Required work:
Reproduce each line of the listing exactly.

Data lines:

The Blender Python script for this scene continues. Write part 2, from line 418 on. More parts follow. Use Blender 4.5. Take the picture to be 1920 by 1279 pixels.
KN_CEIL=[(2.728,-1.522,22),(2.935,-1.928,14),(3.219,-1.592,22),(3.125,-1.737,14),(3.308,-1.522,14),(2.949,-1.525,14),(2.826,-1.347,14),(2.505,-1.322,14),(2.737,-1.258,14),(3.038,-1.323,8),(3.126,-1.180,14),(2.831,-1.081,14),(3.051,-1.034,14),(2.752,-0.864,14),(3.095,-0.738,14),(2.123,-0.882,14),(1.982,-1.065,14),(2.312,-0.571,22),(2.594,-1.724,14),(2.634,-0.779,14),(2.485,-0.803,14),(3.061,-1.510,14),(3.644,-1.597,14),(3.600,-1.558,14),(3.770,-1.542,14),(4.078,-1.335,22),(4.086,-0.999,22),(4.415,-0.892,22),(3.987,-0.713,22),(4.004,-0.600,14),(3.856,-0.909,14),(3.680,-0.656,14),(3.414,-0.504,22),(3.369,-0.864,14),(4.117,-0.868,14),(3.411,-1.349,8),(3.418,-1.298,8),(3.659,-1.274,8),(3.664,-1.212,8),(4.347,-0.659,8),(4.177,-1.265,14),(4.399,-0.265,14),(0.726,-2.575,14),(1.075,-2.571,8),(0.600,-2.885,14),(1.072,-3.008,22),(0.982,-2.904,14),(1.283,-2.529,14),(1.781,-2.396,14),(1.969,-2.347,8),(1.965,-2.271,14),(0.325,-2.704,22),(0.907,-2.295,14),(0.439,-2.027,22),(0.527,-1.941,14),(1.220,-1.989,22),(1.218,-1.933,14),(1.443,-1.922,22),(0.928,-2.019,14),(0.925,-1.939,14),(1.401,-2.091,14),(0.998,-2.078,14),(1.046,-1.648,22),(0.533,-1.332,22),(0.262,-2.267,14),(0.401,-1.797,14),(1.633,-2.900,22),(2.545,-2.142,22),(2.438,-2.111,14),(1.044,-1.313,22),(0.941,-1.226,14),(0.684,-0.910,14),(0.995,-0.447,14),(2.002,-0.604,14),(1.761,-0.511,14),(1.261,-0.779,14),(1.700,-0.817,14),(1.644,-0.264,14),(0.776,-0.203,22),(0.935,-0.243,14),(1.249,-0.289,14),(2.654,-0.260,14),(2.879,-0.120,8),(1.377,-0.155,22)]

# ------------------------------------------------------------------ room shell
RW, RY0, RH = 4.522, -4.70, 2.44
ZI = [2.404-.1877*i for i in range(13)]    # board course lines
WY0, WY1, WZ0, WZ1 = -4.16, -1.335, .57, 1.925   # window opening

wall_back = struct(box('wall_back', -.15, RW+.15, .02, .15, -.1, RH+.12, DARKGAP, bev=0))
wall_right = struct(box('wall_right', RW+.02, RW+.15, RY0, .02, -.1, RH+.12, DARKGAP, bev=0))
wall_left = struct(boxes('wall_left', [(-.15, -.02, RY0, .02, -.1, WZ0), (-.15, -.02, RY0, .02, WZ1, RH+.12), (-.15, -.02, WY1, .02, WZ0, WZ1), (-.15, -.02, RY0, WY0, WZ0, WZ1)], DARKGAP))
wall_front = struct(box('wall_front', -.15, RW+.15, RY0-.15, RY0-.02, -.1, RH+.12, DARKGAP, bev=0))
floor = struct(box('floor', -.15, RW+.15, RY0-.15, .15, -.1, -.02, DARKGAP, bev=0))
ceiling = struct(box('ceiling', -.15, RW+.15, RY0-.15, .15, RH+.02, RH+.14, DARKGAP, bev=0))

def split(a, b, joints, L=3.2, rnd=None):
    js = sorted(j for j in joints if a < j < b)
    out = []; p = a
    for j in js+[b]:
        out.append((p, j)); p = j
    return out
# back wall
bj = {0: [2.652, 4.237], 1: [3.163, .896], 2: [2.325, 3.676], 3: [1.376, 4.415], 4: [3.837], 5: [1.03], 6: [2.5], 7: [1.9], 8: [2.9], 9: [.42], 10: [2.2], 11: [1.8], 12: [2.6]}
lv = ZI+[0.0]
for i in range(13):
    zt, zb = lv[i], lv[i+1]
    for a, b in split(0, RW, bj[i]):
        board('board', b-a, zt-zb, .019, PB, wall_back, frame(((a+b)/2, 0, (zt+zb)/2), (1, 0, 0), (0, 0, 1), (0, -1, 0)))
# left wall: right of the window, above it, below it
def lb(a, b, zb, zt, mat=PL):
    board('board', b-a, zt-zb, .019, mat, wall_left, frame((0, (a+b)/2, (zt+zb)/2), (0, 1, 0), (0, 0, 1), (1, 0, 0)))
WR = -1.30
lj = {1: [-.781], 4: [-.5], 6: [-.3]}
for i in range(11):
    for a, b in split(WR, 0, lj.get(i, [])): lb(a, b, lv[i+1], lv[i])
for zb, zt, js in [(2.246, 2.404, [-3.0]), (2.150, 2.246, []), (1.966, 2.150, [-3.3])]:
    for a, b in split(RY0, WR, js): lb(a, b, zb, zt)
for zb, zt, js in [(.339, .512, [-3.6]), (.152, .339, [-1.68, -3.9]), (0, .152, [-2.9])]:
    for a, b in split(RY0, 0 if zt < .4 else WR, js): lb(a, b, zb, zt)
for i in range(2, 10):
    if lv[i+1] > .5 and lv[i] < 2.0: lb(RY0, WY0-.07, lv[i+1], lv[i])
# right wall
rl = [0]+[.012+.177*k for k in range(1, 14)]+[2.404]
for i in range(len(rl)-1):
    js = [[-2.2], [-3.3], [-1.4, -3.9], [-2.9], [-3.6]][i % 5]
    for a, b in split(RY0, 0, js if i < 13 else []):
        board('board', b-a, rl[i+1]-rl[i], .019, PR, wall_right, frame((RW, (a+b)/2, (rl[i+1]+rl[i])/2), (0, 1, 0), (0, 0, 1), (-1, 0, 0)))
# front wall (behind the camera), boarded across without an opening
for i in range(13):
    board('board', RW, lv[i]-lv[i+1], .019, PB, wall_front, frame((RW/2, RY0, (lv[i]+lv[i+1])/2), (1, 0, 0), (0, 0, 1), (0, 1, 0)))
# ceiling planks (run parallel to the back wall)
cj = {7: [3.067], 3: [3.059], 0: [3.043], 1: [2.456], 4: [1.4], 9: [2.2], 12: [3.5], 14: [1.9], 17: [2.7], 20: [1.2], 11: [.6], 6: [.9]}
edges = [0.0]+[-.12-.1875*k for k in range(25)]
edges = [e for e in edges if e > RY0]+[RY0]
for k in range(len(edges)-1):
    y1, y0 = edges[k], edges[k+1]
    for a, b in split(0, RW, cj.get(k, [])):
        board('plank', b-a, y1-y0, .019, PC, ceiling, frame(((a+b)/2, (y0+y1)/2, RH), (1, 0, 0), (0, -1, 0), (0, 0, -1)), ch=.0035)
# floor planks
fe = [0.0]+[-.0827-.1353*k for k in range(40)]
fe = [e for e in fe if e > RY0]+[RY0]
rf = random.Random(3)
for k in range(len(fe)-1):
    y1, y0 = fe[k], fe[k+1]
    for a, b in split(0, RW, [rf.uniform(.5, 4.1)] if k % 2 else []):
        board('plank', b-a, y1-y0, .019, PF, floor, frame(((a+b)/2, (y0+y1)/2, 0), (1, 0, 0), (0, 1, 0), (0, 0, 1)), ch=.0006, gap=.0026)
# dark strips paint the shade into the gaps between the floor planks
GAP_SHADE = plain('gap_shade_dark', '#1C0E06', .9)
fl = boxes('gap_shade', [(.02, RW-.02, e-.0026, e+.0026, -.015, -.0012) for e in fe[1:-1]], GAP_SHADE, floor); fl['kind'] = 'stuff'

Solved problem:
The Blender Python script for this scene continues. Write part 2, from line 418 on. More parts follow. Use Blender 4.5. Take the picture to be 1920 by 1279 pixels.
KN_CEIL=[(2.728,-1.522,22),(2.935,-1.928,14),(3.219,-1.592,22),(3.125,-1.737,14),(3.308,-1.522,14),(2.949,-1.525,14),(2.826,-1.347,14),(2.505,-1.322,14),(2.737,-1.258,14),(3.038,-1.323,8),(3.126,-1.180,14),(2.831,-1.081,14),(3.051,-1.034,14),(2.752,-0.864,14),(3.095,-0.738,14),(2.123,-0.882,14),(1.982,-1.065,14),(2.312,-0.571,22),(2.594,-1.724,14),(2.634,-0.779,14),(2.485,-0.803,14),(3.061,-1.510,14),(3.644,-1.597,14),(3.600,-1.558,14),(3.770,-1.542,14),(4.078,-1.335,22),(4.086,-0.999,22),(4.415,-0.892,22),(3.987,-0.713,22),(4.004,-0.600,14),(3.856,-0.909,14),(3.680,-0.656,14),(3.414,-0.504,22),(3.369,-0.864,14),(4.117,-0.868,14),(3.411,-1.349,8),(3.418,-1.298,8),(3.659,-1.274,8),(3.664,-1.212,8),(4.347,-0.659,8),(4.177,-1.265,14),(4.399,-0.265,14),(0.726,-2.575,14),(1.075,-2.571,8),(0.600,-2.885,14),(1.072,-3.008,22),(0.982,-2.904,14),(1.283,-2.529,14),(1.781,-2.396,14),(1.969,-2.347,8),(1.965,-2.271,14),(0.325,-2.704,22),(0.907,-2.295,14),(0.439,-2.027,22),(0.527,-1.941,14),(1.220,-1.989,22),(1.218,-1.933,14),(1.443,-1.922,22),(0.928,-2.019,14),(0.925,-1.939,14),(1.401,-2.091,14),(0.998,-2.078,14),(1.046,-1.648,22),(0.533,-1.332,22),(0.262,-2.267,14),(0.401,-1.797,14),(1.633,-2.900,22),(2.545,-2.142,22),(2.438,-2.111,14),(1.044,-1.313,22),(0.941,-1.226,14),(0.684,-0.910,14),(0.995,-0.447,14),(2.002,-0.604,14),(1.761,-0.511,14),(1.261,-0.779,14),(1.700,-0.817,14),(1.644,-0.264,14),(0.776,-0.203,22),(0.935,-0.243,14),(1.249,-0.289,14),(2.654,-0.260,14),(2.879,-0.120,8),(1.377,-0.155,22)]

# ------------------------------------------------------------------ room shell
RW, RY0, RH = 4.522, -4.70, 2.44
ZI = [2.404-.1877*i for i in range(13)]    # board course lines
WY0, WY1, WZ0, WZ1 = -4.16, -1.335, .57, 1.925   # window opening

wall_back = struct(box('wall_back', -.15, RW+.15, .02, .15, -.1, RH+.12, DARKGAP, bev=0))
wall_right = struct(box('wall_right', RW+.02, RW+.15, RY0, .02, -.1, RH+.12, DARKGAP, bev=0))
wall_left = struct(boxes('wall_left', [(-.15, -.02, RY0, .02, -.1, WZ0), (-.15, -.02, RY0, .02, WZ1, RH+.12), (-.15, -.02, WY1, .02, WZ0, WZ1), (-.15, -.02, RY0, WY0, WZ0, WZ1)], DARKGAP))
wall_front = struct(box('wall_front', -.15, RW+.15, RY0-.15, RY0-.02, -.1, RH+.12, DARKGAP, bev=0))
floor = struct(box('floor', -.15, RW+.15, RY0-.15, .15, -.1, -.02, DARKGAP, bev=0))
ceiling = struct(box('ceiling', -.15, RW+.15, RY0-.15, .15, RH+.02, RH+.14, DARKGAP, bev=0))

def split(a, b, joints, L=3.2, rnd=None):
    js = sorted(j for j in joints if a < j < b)
    out = []; p = a
    for j in js+[b]:
        out.append((p, j)); p = j
    return out
# back wall
bj = {0: [2.652, 4.237], 1: [3.163, .896], 2: [2.325, 3.676], 3: [1.376, 4.415], 4: [3.837], 5: [1.03], 6: [2.5], 7: [1.9], 8: [2.9], 9: [.42], 10: [2.2], 11: [1.8], 12: [2.6]}
lv = ZI+[0.0]
for i in range(13):
    zt, zb = lv[i], lv[i+1]
    for a, b in split(0, RW, bj[i]):
        board('board', b-a, zt-zb, .019, PB, wall_back, frame(((a+b)/2, 0, (zt+zb)/2), (1, 0, 0), (0, 0, 1), (0, -1, 0)))
# left wall: right of the window, above it, below it
def lb(a, b, zb, zt, mat=PL):
    board('board', b-a, zt-zb, .019, mat, wall_left, frame((0, (a+b)/2, (zt+zb)/2), (0, 1, 0), (0, 0, 1), (1, 0, 0)))
WR = -1.30
lj = {1: [-.781], 4: [-.5], 6: [-.3]}
for i in range(11):
    for a, b in split(WR, 0, lj.get(i, [])): lb(a, b, lv[i+1], lv[i])
for zb, zt, js in [(2.246, 2.404, [-3.0]), (2.150, 2.246, []), (1.966, 2.150, [-3.3])]:
    for a, b in split(RY0, WR, js): lb(a, b, zb, zt)
for zb, zt, js in [(.339, .512, [-3.6]), (.152, .339, [-1.68, -3.9]), (0, .152, [-2.9])]:
    for a, b in split(RY0, 0 if zt < .4 else WR, js): lb(a, b, zb, zt)
for i in range(2, 10):
    if lv[i+1] > .5 and lv[i] < 2.0: lb(RY0, WY0-.07, lv[i+1], lv[i])
# right wall
rl = [0]+[.012+.177*k for k in range(1, 14)]+[2.404]
for i in range(len(rl)-1):
    js = [[-2.2], [-3.3], [-1.4, -3.9], [-2.9], [-3.6]][i % 5]
    for a, b in split(RY0, 0, js if i < 13 else []):
        board('board', b-a, rl[i+1]-rl[i], .019, PR, wall_right, frame((RW, (a+b)/2, (rl[i+1]+rl[i])/2), (0, 1, 0), (0, 0, 1), (-1, 0, 0)))
# front wall (behind the camera), boarded across without an opening
for i in range(13):
    board('board', RW, lv[i]-lv[i+1], .019, PB, wall_front, frame((RW/2, RY0, (lv[i]+lv[i+1])/2), (1, 0, 0), (0, 0, 1), (0, 1, 0)))
# ceiling planks (run parallel to the back wall)
cj = {7: [3.067], 3: [3.059], 0: [3.043], 1: [2.456], 4: [1.4], 9: [2.2], 12: [3.5], 14: [1.9], 17: [2.7], 20: [1.2], 11: [.6], 6: [.9]}
edges = [0.0]+[-.12-.1875*k for k in range(25)]
edges = [e for e in edges if e > RY0]+[RY0]
for k in range(len(edges)-1):
    y1, y0 = edges[k], edges[k+1]
    for a, b in split(0, RW, cj.get(k, [])):
        board('plank', b-a, y1-y0, .019, PC, ceiling, frame(((a+b)/2, (y0+y1)/2, RH), (1, 0, 0), (0, -1, 0), (0, 0, -1)), ch=.0035)
# floor planks
fe = [0.0]+[-.0827-.1353*k for k in range(40)]
fe = [e for e in fe if e > RY0]+[RY0]
rf = random.Random(3)
for k in range(len(fe)-1):
    y1, y0 = fe[k], fe[k+1]
    for a, b in split(0, RW, [rf.uniform(.5, 4.1)] if k % 2 else []):
        board('plank', b-a, y1-y0, .019, PF, floor, frame(((a+b)/2, (y0+y1)/2, 0), (1, 0, 0), (0, 1, 0), (0, 0, 1)), ch=.0006, gap=.0026)
# dark strips paint the shade into the gaps between the floor planks
GAP_SHADE = plain('gap_shade_dark', '#1C0E06', .9)
fl = boxes('gap_shade', [(.02, RW-.02, e-.0026, e+.0026, -.015, -.0012) for e in fe[1:-1]], GAP_SHADE, floor); fl['kind'] = 'stuff'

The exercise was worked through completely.